NBA wants player salary costs to drop by a third

National Basketball Association commissioner David Stern, right, responds to a question as Adam Silver, NBA deputy commissioner and chief operating officer listens during a news conference in New York, Thursday, Oct. 21, 2010. 
National Basketball Association commissioner David Stern, right, responds to a question as Adam Silver, NBA deputy commissioner and chief operating officer listens during a news conference in New York, Thursday, Oct. 21, 2010. (AP Photo/Richard Drew)


NEW YORK—NBA commissioner David Stern said Thursday there was no quantifiable progress in collective bargaining talks over the summer, and the league revealed it is seeking a reduction in player salary costs by about one-third.
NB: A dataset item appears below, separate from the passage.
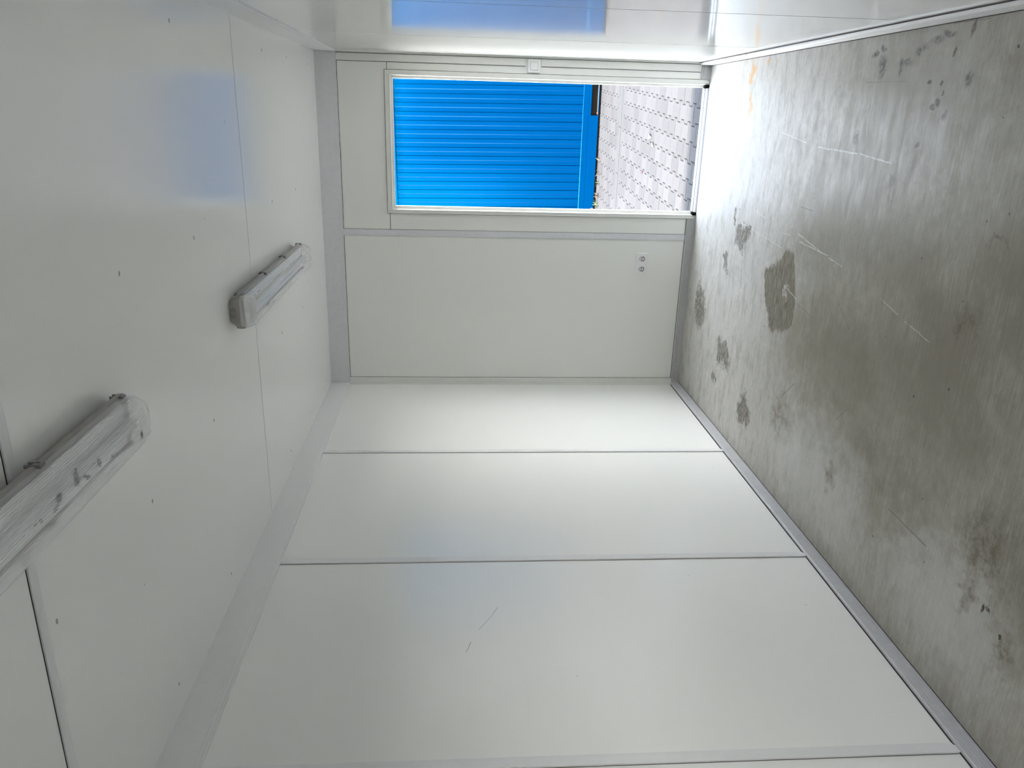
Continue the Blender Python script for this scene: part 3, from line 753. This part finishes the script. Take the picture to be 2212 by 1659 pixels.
# ------------------------------------------------------------------ weeds and litter
def weed(loc, n, h, mat, label, seed):
    rr = random.Random(seed); bm = bmesh.new()
    for i in range(n):
        a = rr.uniform(0, 2 * math.pi); L = h * rr.uniform(.55, 1.1); wd = rr.uniform(.006, .011); lean = rr.uniform(.3, 1.0); prev = None
        bx, by = rr.uniform(-.02, .02), rr.uniform(-.012, .012); px, py = -math.sin(a), math.cos(a)
        for s in range(5):
            t = s / 4; r_ = L * lean * t * (0.6 + .4 * t); z = L * (t - .35 * lean * t * t); ww = wd * (1 - abs(2 * t - .9) ** 2 * .8) * .5 + .0006
            c = Vector((bx + math.cos(a) * r_, by + math.sin(a) * r_, z))
            e = (bm.verts.new(c + Vector((px * ww, py * ww, 0))), bm.verts.new(c + Vector((0, 0, .0016))), bm.verts.new(c - Vector((px * ww, py * ww, 0))))
            if prev:
                bm.faces.new((prev[0], prev[1], e[1], e[0])); bm.faces.new((prev[1], prev[2], e[2], e[1]))
            prev = e
    o = link('weed', from_bm(bm, 'weed'), mat, None); o.location = loc
    return tag(o, label, 'weed', 'weeds along the blue container')
def gz(x): return -.18 + .020 * (x - .36)
weed((.231, 4.80, gz(.231)), 7, .055, M['weed_dry'], 'dry straw-coloured weed tuft farthest along the container toward the forklift slot', 1)
weed((.058, 4.82, gz(.058)), 7, .055, M['weed_dry'], 'small dry weed sprig just before the bright green weed', 2)
weed((-.059, 4.79, gz(-.059)), 9, .065, M['weed'], 'bright green weed alone in the gap under the blue rail', 3)
weed((-.225, 4.79, gz(-.225)), 13, .075, M['weed_dry'], 'largest dry brown weed clump under the blue rail', 4)
weed((-.345, 4.81, gz(-.345)), 10, .075, M['weed'], 'green and yellow weed next to the door jamb under the blue rail', 5)
def leaf(name, loc, L, W_, mat, label, rz, seed):
    rr = random.Random(seed); bm = bmesh.new(); prev = None; th = .0015
    top, bot = [], []
    for i in range(7):
        t = i / 6; ww = W_ * math.sin(math.pi * (.06 + .88 * t)) ** .8 * .5; zc = .006 + .012 * math.sin(math.pi * t) * rr.uniform(.7, 1.2)
        row = [(L * (t - .5), -ww, zc + .006), (L * (t - .5), 0, zc), (L * (t - .5), ww, zc + .005)]
        top.append([bm.verts.new(p) for p in row]); bot.append([bm.verts.new((p[0], p[1], p[2] - th)) for p in row])
    for i in range(6):
        for j in range(2):
            bm.faces.new((top[i][j], top[i + 1][j], top[i + 1][j + 1], top[i][j + 1])); bm.faces.new((bot[i][j], bot[i][j + 1], bot[i + 1][j + 1], bot[i + 1][j]))
        bm.faces.new((top[i][0], bot[i][0], bot[i + 1][0], top[i + 1][0])); bm.faces.new((top[i][2], top[i + 1][2], bot[i + 1][2], bot[i][2]))
    for e in (0, 6): 
        for j in range(2): bm.faces.new((top[e][j], top[e][j + 1], bot[e][j + 1], bot[e][j]))
    o = link(name, from_bm(bm, name), mat, None); o.location = loc; o.rotation_euler = (0, 0, rz)
    return tag(o, label, 'leaf', 'dry leaves on the paving')
leaf('dry_leaf', (.587, 2.171, gz(.587)), .11, .04, M['leaf_yel'], 'large pale yellow leaf lying midway on the paving', 1.45, 1)
leaf('dry_leaf', (.522, 2.04, gz(.522)), .06, .03, M['leaf_yel'], 'small pale leaf on the paving just nearer than the large one', 1.0, 2)
leaf('dry_leaf', (.247, 2.406, gz(.247)), .05, .028, M['leaf_red'], 'small dark red leaf on the paving', 1.7, 3)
Stern said the league wants player costs to drop by $750-800 million. Deputy commissioner Adam Silver said the NBA currently spends about $2.1 billion annually in player salaries and benefits.
"We would like to get profitable, have a return on investment," Stern said. "There's a swing of somewhere in the neighborhood of $750 to $800 million that we would like to change. That's our story and we're sticking with it."
Stern and Silver spoke after completing two days of meetings with league owners, who are seeking major changes to the current CBA that expires June 30. Silver said the league has told the union that owners are in a "diseconomic situation," with projected losses of about $340-350 million this season.
Even though season ticket sales are up, both insisted that no matter how well the league does at the box office, it won't change the fact that an overhaul is necessary.
"There's no chance we can change the fundamental economics regardless of our success because it just costs us too much money to generate those sales," Silver said.
The league and union began meeting last summer, and Stern said the sides had their most recent discussion in a small group this week. But they remain far apart on talks toward a new CBA, raising fears of a lockout next summer.
"I couldn't give you any listing numerically or in word form of progress," Stern said. "But there seems to be a mutual determination to push and probe and do and discuss, because there's an increasing understanding on both sides of what the risk of not making a deal entails, and that this is actually palpable, but not quantifiable. So we're very much engaged in it."